Pulse Miami, now in its ninth year, unveiled its 2013 edition at the Ice Palace near Miami’s Wynwood arts district on December 5. The brunch preview welcomed 3,000 visitors, including international collectors, advisers, and curators from the Carnegie Museum, the Peabody Essex, the Cincinnati Art Museum, the Brooklyn Museum, and the San Antonio Museum. Within the first few hours, a handful of galleries were reporting six-figure sales.
Stalwarts like Galerie Stefan Roepke, Von Lintel Gallery, and Staley-Wise were joined by new exhibitors including Maserre (+R) Galeria, of Barcelona; Vertice Gallery, from Lima; Sanatorium, of Istanbul; and Contemporary by Angela Li, of Hong Kong, reflecting Pulse’s roughly 50/50 split between international and domestic galleries.
This year’s fair comes with a few notable changes: first to the layout, which offers slightly wider aisles and more circulation, and also to a streamlined schedule, with the organizers deciding to forgo events earlier in the week in favor of a VIP brunch preview. “Thursday brunch has always worked well for us, so we just went with that,” said fair director Cornell DeWitt. But he dismissed the notion that the mushrooming array of satellite fairs this year might detract from Pulse’s core audience. “We essentially invented this market segment when the fair was founded in 2005,” he said.

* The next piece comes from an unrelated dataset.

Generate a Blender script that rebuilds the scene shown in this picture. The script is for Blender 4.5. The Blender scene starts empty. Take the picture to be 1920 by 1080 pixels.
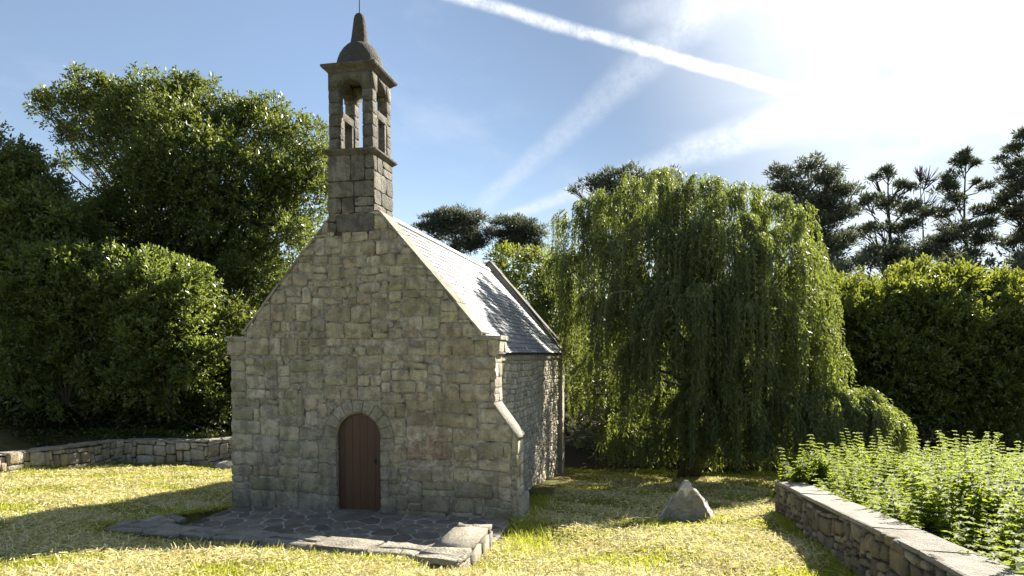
import bpy, bmesh, math, random
import numpy as np
from mathutils import Vector, Matrix, noise

# ------------------------------------------------------------------ camera, sky, sun, exposure
sc = bpy.context.scene
col = sc.collection
R = math.radians
F = 1250.0                       # focal length in pixels of a 1920 px wide picture
PITCH = R(2.66)
EYE = 3.07
cam_d = bpy.data.cameras.new("camera")
cam = bpy.data.objects.new("camera", cam_d); col.objects.link(cam)
cam_d.sensor_width = 36; cam_d.lens = 36 * F / 1920; cam_d.shift_y = 180 / 1920
cam_d.clip_start = 0.1; cam_d.clip_end = 3000
cam.location = (0, 0, EYE); cam.rotation_euler = (R(90) - PITCH, 0, 0)
sc.camera = cam

def px_dir(x, y):
    cx, cz = (x - 960) / F, -(y - 720) / F
    return Vector((cx, math.cos(PITCH) + cz * math.sin(PITCH), cz * math.cos(PITCH) - math.sin(PITCH)))
def at(x, y, Y):                 # world point at depth Y
    d = px_dir(x, y)
    return Vector((0, 0, EYE)) + d * (Y / d.y)

SUN_AZ, SUN_EL = R(41.5), R(31.5)
sun_dir = Vector((math.sin(SUN_AZ) * math.cos(SUN_EL), math.cos(SUN_AZ) * math.cos(SUN_EL), math.sin(SUN_EL)))
sl = bpy.data.lights.new("sun", 'SUN'); sl.energy = 5.0; sl.angle = R(0.5); sl.color = (1, .93, .82)
so = bpy.data.objects.new("sun", sl); col.objects.link(so)
so.rotation_euler = sun_dir.to_track_quat('Z', 'Y').to_euler(); so.location = (20, 20, 30)

w = bpy.data.worlds.new("World"); sc.world = w; w.use_nodes = True
nt = w.node_tree; N = nt.nodes; L = nt.links
N.clear()
wout = N.new('ShaderNodeOutputWorld'); bg = N.new('ShaderNodeBackground'); L.new(bg.outputs[0], wout.inputs[0])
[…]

That middle-market segment proved a sweet spot for bargain-hunting established collectors and newbies alike, with works under $100,000 moving briskly in the fair’s first hours. Amid a champagne toast, newcomer Zemack Contemporary, of Tel Aviv, sold “Unitled; Olya,” an arresting portrait fresh from the studio of photorealist painter Yigal Ozeri, for $50,000.
At Jerome Zodo Contemporary of Milan, Alexander Brighetti’s shiny black bone sculptures covered in a ferrous liquid and animated by magnets — such as “Shiver,” 2013, where the liquid coursed up and down a spinal column laid in a vitrine — drew many curious onlookers; a skull sold at $20,000.
Other fair favorites included a deeply discomfiting sculpture by Patricia Piccinini at Hosfelt Gallery’s booth — owner Todd Hosfelt pointed out that each of the lifelike hairs on the fleshy wad had been applied by hand. He was one of several dealers to feature secondary-market material alongside gallery artists; he also placed a David Hammons basketball drawing for an undisclosed price in the six-figure range.
Dealers seemed upbeat about the harvest from the preview. New York photography dealer James Danziger said sales had been “more than good,” and that he had placed several C-prints by Hendrik Kerstens, inspired by 17th-century Dutch portraiture, in the $15,000 to $36,000 range.
New media art specialist Bryce Wolkowitz had sold six from an edition of eight digital pieces depicting rolling waves by Yorgo Alexopolous at $11,000 each, as well as a graffiti-inspired José Parla collage for $25,000 and a handful of lit-up book sculptures by Aaron Kang for $5,500. “We’ve had incredibly active, great collectors come through,” Wolkowitz said.
As a rule, the art at Pulse tends more to the beautiful than the challenging, but even so, there were few overtly political pieces this year. One exception was the Malay artist Yee I-Lann’s giclee prints combining postcolonial theory with visual panache at Tyler Rollins. Another was South African “visual activist” Zanele Muholi’s arresting gelatin-silver portraits of African women and transgender youth, flying off the wall of Yancey Richardson’s booth at $5,000 a pop (Muholi will have a solo exhibition at the Brooklyn Museum in 2015.)
Fresh finds included C-prints of junkyards and industrial worktables by Argentine photographer Guillermo Srodek-Hart, which displayed a surefooted sense of the tension between order and chaos, and sold for $4,500 each at Kuckei + Kuckei, Berlin; and neo-constructivist paintings and sculptures by Oscar Rodriguez-Graham at Arroniz Arte Contemporaneo, of Mexico City.
The third Pulse Prize, awarded to an artist exhibited in the solo-presentation Impulse section of the fair, went to Cristina De Middel, for her “Afronauts” photo series. The exhibiting gallery, Black Ship in New York, had sold more than two-dozen of the prints by Friday afternoon.